Dissertation Help: Citing And Referencing Properly

Proper citations and a perfect reference page are crucial elements of a winning dissertation. The most important part of the process is to be consistent. There are different requirements for different subjects; for example mathematics and sociology dissertations would probably follow different style guides for references and citations. It’s essential for you to follow your program handbook and style guidelines for the rules used within your field of study.

Citations– these are usually small pieces of text that are located within the body of your dissertation. It could be a quote, conclusion, statement or other idea that’s taken from someone else’s work. It must be acknowledged properly whether you directly quote it or paraphrase it.

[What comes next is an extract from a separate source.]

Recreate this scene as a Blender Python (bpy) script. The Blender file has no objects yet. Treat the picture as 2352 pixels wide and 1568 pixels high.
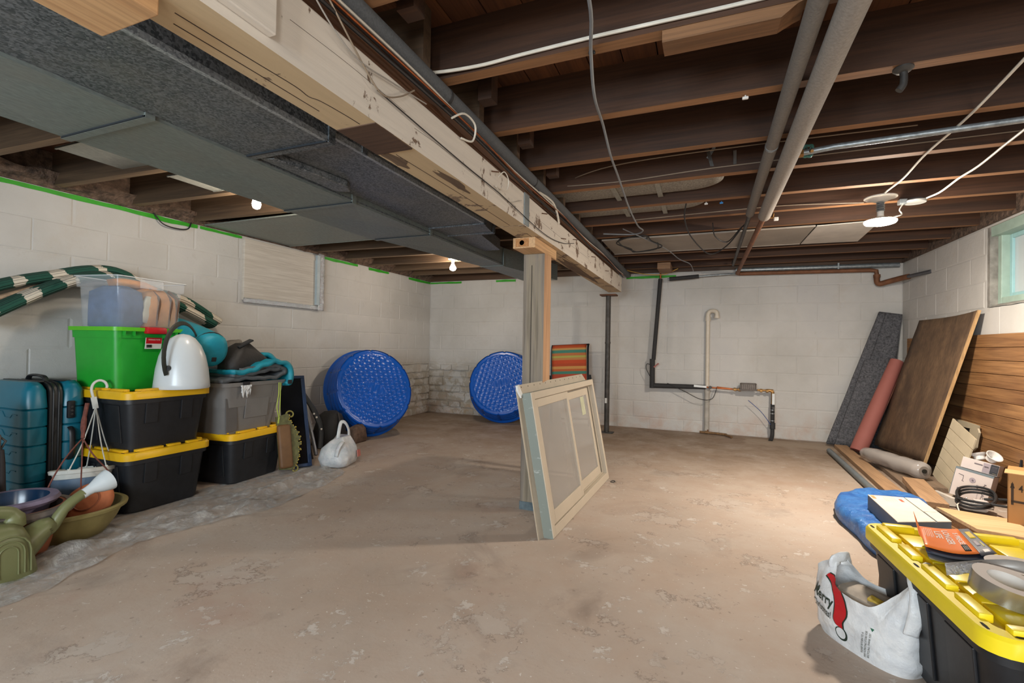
import bpy, bmesh, math, random
from mathutils import Vector, Matrix, Euler, noise
from math import sin, cos, pi, radians as R
random.seed(7)
COL = bpy.context.scene.collection
SC = bpy.context.scene

# ---------------------------------------------------------------- camera
FPX, YAW, PIT, ROL = 1094.87, .3834, .0102, .0165          # focal length in pixels of a 2352 px wide frame
CAM = Vector((0, 0, 1.0))
_F = Vector((-sin(YAW)*cos(PIT), cos(YAW)*cos(PIT), sin(PIT)))
_r = Vector((cos(YAW), sin(YAW), 0)); _u = _r.cross(_F)
_R2 = _r*cos(ROL)+_u*sin(ROL); _U2 = -_r*sin(ROL)+_u*cos(ROL)
cd = bpy.data.cameras.new('camera'); cam = bpy.data.objects.new('camera', cd); COL.objects.link(cam)
cd.sensor_width = 36; cd.lens = FPX/2352*36; cd.clip_start = .02
cam.matrix_world = Matrix(((_R2.x, _U2.x, -_F.x, 0), (_R2.y, _U2.y, -_F.y, 0), (_R2.z, _U2.z, -_F.z, 1.0), (0, 0, 0, 1)))
SC.camera = cam
SC.cycles.max_bounces = 8

# ---------------------------------------------------------------- world, daylight, exposure
SC.view_settings.view_transform = 'Standard'; SC.view_settings.look = 'None'
SC.view_settings.gamma = 1; SC.view_settings.use_curve_mapping = False
SC.view_settings.exposure = 0.12
W = bpy.data.worlds.new('sky'); SC.world = W; W.use_nodes = True
W.node_tree.nodes['Background'].inputs[0].default_value = (.62, .80, .90, 1)
W.node_tree.nodes['Background'].inputs[1].default_value = .62

def area_light(name, loc, look, sx, sy, power, col):
    l = bpy.data.lights.new(name, 'AREA'); l.shape = 'RECTANGLE'; l.size = sx; l.size_y = sy
    l.energy = power; l.color = col
    o = bpy.data.objects.new(name, l); COL.objects.link(o); o.location = loc
    o.rotation_euler = (Vector(look)-Vector(loc)).to_track_quat('-Z', 'Y').to_euler(); return o
# bluish daylight from behind the camera, plus an added neutral fill light
area_light('rear_daylight', (-.9, -2.03, 1.25), (-1.4, 3.0, .9), 1.4, .9, 115, (.74, .88, 1.0))
area_light('rear_fill', (1.1, -2.03, 1.05), (.4, 3.0, .7), .62, 1.5, 42, (1.0, .98, .95))
BULB_W = dict(a=14, b=24, c=62, d=34)

# ---------------------------------------------------------------- pixel -> place on a known plane (photo is 2352 x 1568)
def ray(px, py): return _F+_R2*((px-1176)/FPX)-_U2*((py-784)/FPX)
def onz(px, py, z=0): d = ray(px, py); return CAM+d*((z-1)/d.z)
def ony(px, py, y): d = ray(px, py); return CAM+d*(y/d.y)
def onx(px, py, x): d = ray(px, py); return CAM+d*(x/d.x)

# ---------------------------------------------------------------- mesh builder
I4 = Matrix.Identity(4)
def T(x=0, y=0, z=0): return Matrix.Translation((x, y, z))
def Rt(rx=0, ry=0, rz=0): return Euler((rx, ry, rz)).to_matrix().to_4x4()
def spl(pts, n=6, closed=False):
    P = [Vector(p) for p in pts]; out = []; N = len(P)
    for i in range(N if closed else N-1):
        if closed: a, b, c, d = P[i-1], P[i], P[(i+1) % N], P[(i+2) % N]
        else: a, b, c, d = P[max(i-1, 0)], P[i], P[i+1], P[min(i+2, N-1)]
        for k in range(n):
            t = k/n
            out.append(.5*((2*b)+(c-a)*t+(2*a-5*b+4*c-d)*t*t+(3*b-a-3*c+d)*t**3))
    if not closed: out.append(P[-1])
    return out
def rrect(hx, hy, r, n=4):
    r = min(r, hx*.999, hy*.999); o = []
    for cx, cy, a0 in ((hx-r, hy-r, 0), (-hx+r, hy-r, 90), (-hx+r, -hy+r, 180), (hx-r, -hy+r, 270)):
        for k in range(n+1):
            a = R(a0+90*k/n); o.append((cx+r*cos(a), cy+r*sin(a)))
    return o
class MB:
    def __init__(s): s.v = []; s.f = []; s.m = []
    def add(s, vs, fs, M=None, mi=0):
        b = len(s.v)
        for p in vs:
            p = Vector(p); s.v.append(tuple(M @ p) if M else tuple(p))
        for f in fs: s.f.append(tuple(b+i for i in f)); s.m.append(mi)
        return s
    def box(s, c, d, M=None, mi=0):
        x, y, z = d[0]/2, d[1]/2, d[2]/2; C = Vector(c)
        vs = [C+Vector((a*x, b*y, e*z)) for e in (-1, 1) for b in (-1, 1) for a in (-1, 1)]
        return s.add(vs, [(0, 2, 3, 1), (4, 5, 7, 6), (0, 1, 5, 4), (2, 6, 7, 3), (0, 4, 6, 2), (1, 3, 7, 5)], M, mi)
    def bx(s, x0, x1, y0, y1, z0, z1, M=None, mi=0):
        return s.box(((x0+x1)/2, (y0+y1)/2, (z0+z1)/2), (abs(x1-x0), abs(y1-y0), abs(z1-z0)), M, mi)
    def prism(s, pts, h0, h1, M=None, mi=0):
        n = len(pts); vs = [(p[0], p[1], h0) for p in pts]+[(p[0], p[1], h1) for p in pts]
        return s.add(vs, [tuple(range(n-1, -1, -1)), tuple(range(n, 2*n))]+[(i, (i+1) % n, n+(i+1) % n, n+i) for i in range(n)], M, mi)
    def rings(s, rs, M=None, mi=0, cap0=True, cap1=True, closed=False):
        n = len(rs[0]); vs = [p for r in rs for p in r]; fs = []; k = len(rs)
        for j in range(k if closed else k-1):
            a = j*n; b = ((j+1) % k)*n
            for i in range(n): fs.append((a+i, a+(i+1) % n, b+(i+1) % n, b+i))
        if not closed:
            if cap0: fs.append(tuple(range(n-1, -1, -1)))
            if cap1: fs.append(tuple(range((k-1)*n, k*n)))
        return s.add(vs, fs, M, mi)
    def loft(s, secs, M=None, mi=0, n=4, cap0=True, cap1=True):     # secs: (z, hx, hy, r[, ox, oy])
        rs = []
        for q in secs:
            ox, oy = (q[4], q[5]) if len(q) > 4 else (0, 0)
            rs.append([(x+ox, y+oy, q[0]) for x, y in rrect(q[1], q[2], q[3], n)])
        return s.rings(rs, M, mi, cap0, cap1)
    def lathe(s, prof, n=32, M=None, mi=0, cap0=True, cap1=True):
        return s.rings([[(r*cos(2*pi*i/n), r*sin(2*pi*i/n), z) for i in range(n)] for r, z in prof], M, mi, cap0, cap1)
    def tube(s, path, r, n=8, M=None, mi=0, closed=False, cap=True, flat=1.0):
        P = [Vector(p) for p in path]; k = len(P); rs = []; up = None
        for i in range(k):
            a = P[i-1] if (i or closed) else P[0]; b = P[(i+1) % k] if (i < k-1 or closed) else P[-1]
            t = (b-a).normalized() if (b-a).length > 1e-9 else Vector((0, 0, 1))
            if up is None: up = Vector((0, 0, 1)) if abs(t.z) < .9 else Vector((1, 0, 0))
            u = (up-t*up.dot(t))
            u = u.normalized() if u.length > 1e-6 else t.orthogonal().normalized()
            w = t.cross(u); up = u; rr = r[i] if isinstance(r, (list, tuple)) else r
            rs.append([P[i]+u*(rr*flat*cos(2*pi*j/n))+w*(rr*sin(2*pi*j/n)) for j in range(n)])
        return s.rings(rs, M, mi, cap and not closed, cap and not closed, closed)
    def grid(s, fn, nu, nv, M=None, mi=0, wrap=False):
        cu = nu if wrap else nu+1
        vs = [fn(i/nu, j/nv) for j in range(nv+1) for i in range(cu)]
        fs = [(j*cu+i, j*cu+(i+1) % cu, (j+1)*cu+(i+1) % cu, (j+1)*cu+i) for j in range(nv) for i in range(nu)]
        return s.add(vs, fs, M, mi)
    def rbox(s, c, d, r=.01, seg=2, M=None, mi=0):
        b = bmesh.new(); bmesh.ops.create_cube(b, size=1)
        for v in b.verts: v.co = Vector((v.co.x*d[0], v.co.y*d[1], v.co.z*d[2]))
        bmesh.ops.bevel(b, geom=list(b.edges), offset=r, segments=seg, affect='EDGES', profile=.5)
        b.verts.index_update()
        s.add([v.co+Vector(c) for v in b.verts], [[v.index for v in f.verts] for f in b.faces], M, mi); b.free(); return s
    def plank(s, a, b, w, h, up=(0, 0, 1), mi=0):                    # bar from a to b, w across, h along 'up'
        a, b = Vector(a), Vector(b); t = (b-a).normalized(); up = Vector(up); up = (up-t*up.dot(t)).normalized(); c = t.cross(up)
        vs = [p+c*(i*w/2)+up*(j*h/2) for p in (a, b) for i, j in ((-1, -1), (1, -1), (1, 1), (-1, 1))]
        return s.add(vs, [(0, 1, 2, 3), (7, 6, 5, 4), (0, 4, 5, 1), (1, 5, 6, 2), (2, 6, 7, 3), (3, 7, 4, 0)], None, mi)
    def noise(s, amp, sc, seed=0, zlock=None):
        for i, p in enumerate(s.v):
            p = Vector(p); d = noise.noise_vector(p*sc+Vector((seed, seed*1.7, seed*.3)))
            k = 1.0 if zlock is None else min(1, max(0, (p.z-zlock)/.05))
            s.v[i] = tuple(p+d*amp*k)
        return s
    def build(s, name, mat, parent=None, smooth=False, bevel=0, loc=None, rot=None, label=None, solid=0, sub=0, angle=40):
        me = bpy.data.meshes.new(name); me.from_pydata(s.v, [], s.f); me.update()
        b = bmesh.new(); b.from_mesh(me); bmesh.ops.recalc_face_normals(b, faces=b.faces); b.to_mesh(me); b.free()
        for m in (mat if isinstance(mat, (list, tuple)) else [mat]): me.materials.append(m)
        if isinstance(mat, (list, tuple)):
            for p, k in zip(me.polygons, s.m): p.material_index = k
        if smooth:
            for p in me.polygons: p.use_smooth = True
            if angle: me.set_sharp_from_angle(angle=R(angle))
        o = bpy.data.objects.new(name, me); COL.objects.link(o)
        if parent: o.parent = parent
        if loc: o.location = loc
        if rot: o.rotation_euler = rot
        if label: o['label'] = label
        if solid:
            q = o.modifiers.new('thickness', 'SOLIDIFY'); q.thickness = solid; q.offset = 0
        if bevel:
            q = o.modifiers.new('bevel', 'BEVEL'); q.width = bevel; q.segments = 2; q.limit_method = 'ANGLE'; q.angle_limit = R(35)
        if sub:
            q = o.modifiers.new('sub', 'SUBSURF'); q.levels = sub; q.render_levels = sub
        return o
def tag(o, label, cat, group=None):
    o['label'] = label; o['category'] = cat
    if group: o['group'] = group
    return o
def thing(name, label, cat, loc=(0, 0, 0), rot=(0, 0, 0), group=None):
    o = bpy.data.objects.new(name, None); COL.objects.link(o); o.location = loc; o.rotation_euler = rot
    o.empty_display_size = .1
    return tag(o, label, cat, group)
def struct(o): o['kind'] = 'structure'; return o
def stuff(o): o['kind'] = 'stuff'; return o
def inst(src, name, parent=None, loc=(0, 0, 0), rot=(0, 0, 0), scale=None):
    o = bpy.data.objects.new(name, src); COL.objects.link(o); o.parent = parent; o.location = loc; o.rotation_euler = rot
    if scale: o.scale = scale
    return o
def dup(root, loc, rot=None, label=None):
    r = root.copy(); COL.objects.link(r); r.location = loc
    if rot: r.rotation_euler = rot
    if label: r['label'] = label
    for ch in list(root.children):
        c = ch.copy(); COL.objects.link(c); c.parent = r
        for g in list(ch.children):
            d = g.copy(); COL.objects.link(d); d.parent = c
    return r
def text_mb(txt, size, align='CENTER', bold=False, sx=1.0):
    cu = bpy.data.curves.new('t', 'FONT'); cu.body = txt; cu.size = size; cu.align_x = align; cu.align_y = 'CENTER'; cu.resolution_u = 2
    if bold: cu.offset = size*.02
    o = bpy.data.objects.new('t', cu); COL.objects.link(o); dg = bpy.context.evaluated_depsgraph_get()
    me = bpy.data.meshes.new_from_object(o.evaluated_get(dg)); mb = MB()
    mb.add([(v.co.x*sx, v.co.y, 0) for v in me.vertices], [tuple(p.vertices) for p in me.polygons])
    bpy.data.objects.remove(o); bpy.data.curves.remove(cu); bpy.data.meshes.remove(me); return mb
def frame_M(o, ex, ey):                                             # local x,y,z -> world frame
    ex = Vector(ex).normalized(); ey = Vector(ey); ey = (ey-ex*ey.dot(ex)).normalized(); ez = ex.cross(ey)
    return Matrix(((ex.x, ey.x, ez.x, o[0]), (ex.y, ey.y, ez.y, o[1]), (ex.z, ey.z, ez.z, o[2]), (0, 0, 0, 1)))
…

References– this is like a bibliography that you create and place at the end of your paper or dissertation. It usually is located on its own new page and the items are listed alphabetically. It’s a list of all the research materials (literature) that you used for writing your dissertation. You may have used their direct quotes within your text or you may have used their ideas to form your own discussion.

Because each educational discipline follows different rules for citing and referencing, it’s outside the scope of this article to list those rules in detail. However, the importance of including them and doing it in an efficient manner following the guidelines you’ve been assigned, can’t be over-stressed.

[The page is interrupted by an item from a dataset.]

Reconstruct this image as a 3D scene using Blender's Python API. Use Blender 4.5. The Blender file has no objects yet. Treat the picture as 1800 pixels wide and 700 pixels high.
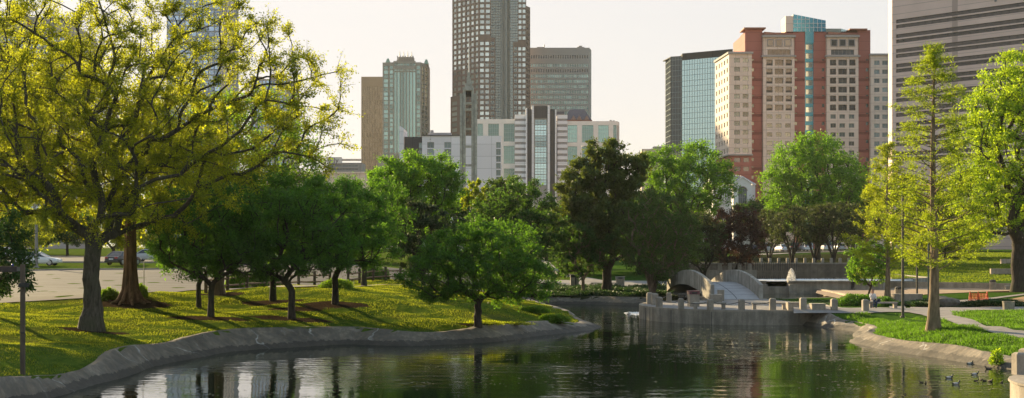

Some Universities also have their own referencing system, or they recommend using certain software that aids the researcher in the job of referencing. It’s important to remember that text is not the only thing that should be cited and referenced properly. Illustrations and diagrams, charts and tables that have been taken from someone else’s published works should also be properly cited as if they were a piece of text.

How do you reference unusual sources?

As you proceed with your research, you will find information in all kinds of places. There’s the usual books, journals and online sources. But how would you reference a personal communication, interview or pamphlet? Most style guides can give you some direction on these less common sources. With personal communication, you may have to approximate the date and include the initials and surname of the person who sent the communication for example via email or memo. The source is listed as personal communication. That way the reader knows it isn’t a public work they can access somewhere.